I want to evaluate the limit:
$$\lim_{ n \rightarrow +\infty} \frac{1}{\Gamma(n)} \int_0^n x^{n-1}e^{-x}\, {\rm d}x$$
Well $\Gamma$ here stands for the gamma function hence that $\Gamma(n)=(n-1)!$ and of course the integral reminds me of the incomplete Gamma. There is an identity as a limit that says:
$$\lim_{ s \rightarrow +\infty} \frac{\Gamma(s, x)}{\Gamma(s)}=1$$
if I remember that correctly. But I cannot seem to evaluate the limit. I want to see a solution using real analysis methos. I know that it equals $1/2$ but I do not know how to get it.
The usual proof goes along the following lines:
$$ f(x)=\frac{\mathbb{1}_{x>0}}{\Gamma(n)}\cdot x^{n-1}e^{-x} $$ is the probability density function of the sum $X_1+\ldots+X_n$, where the $X_i$s are independent, exponentially distributed ($\lambda=1$) random variables. The original integral is so: $$ \mathbb{P}[X_1+\ldots+X_n \leq n],\quad\text{where } n = \mathbb{E}[X_1+\ldots+X_n] $$ and the limit equals $\frac{1}{2}$ by the Central Limit Theorem.

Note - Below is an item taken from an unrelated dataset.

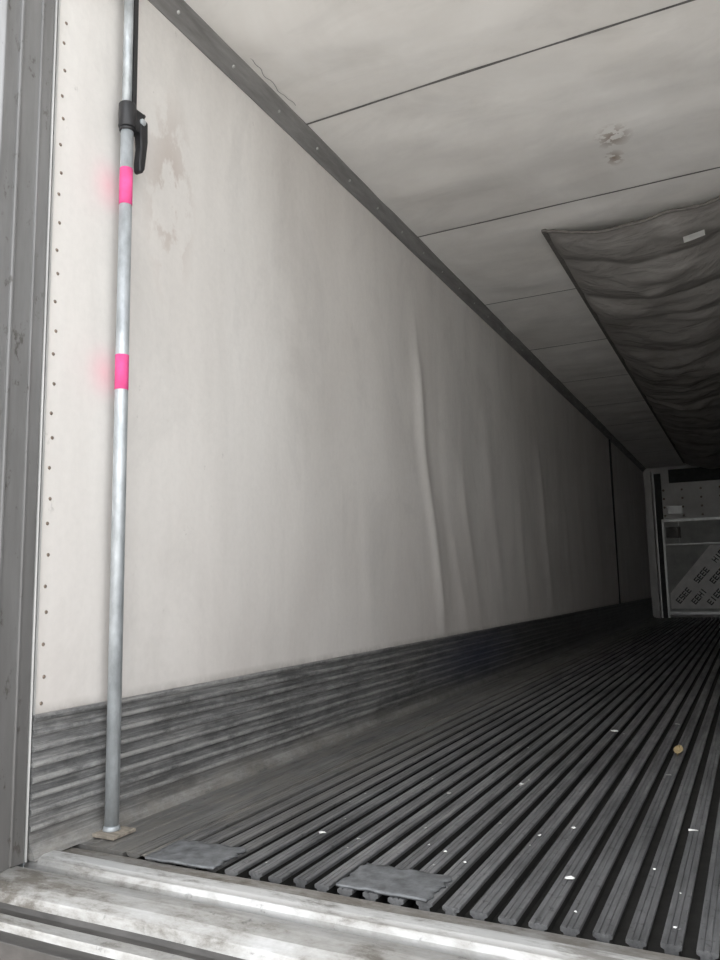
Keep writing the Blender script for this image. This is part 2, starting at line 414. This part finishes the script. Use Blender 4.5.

A more real-analytic way to prove such claim is to apply Laplace's method (plus Stirling's approximation) to our integral, given that $x=n$ is a stationary point for $g(x)=x^n e^{-x}$.
$$\int_{n}^{+\infty}x^{n}e^{-x}\,dx = n^{n+1}\int_{1}^{+\infty}(xe^{-x})^n\,dx\approx n^{n+1}\int_{1}^{+\infty}\left(\frac{1}{e}e^{-(x-1)^2/2}\right)^n\,dx $$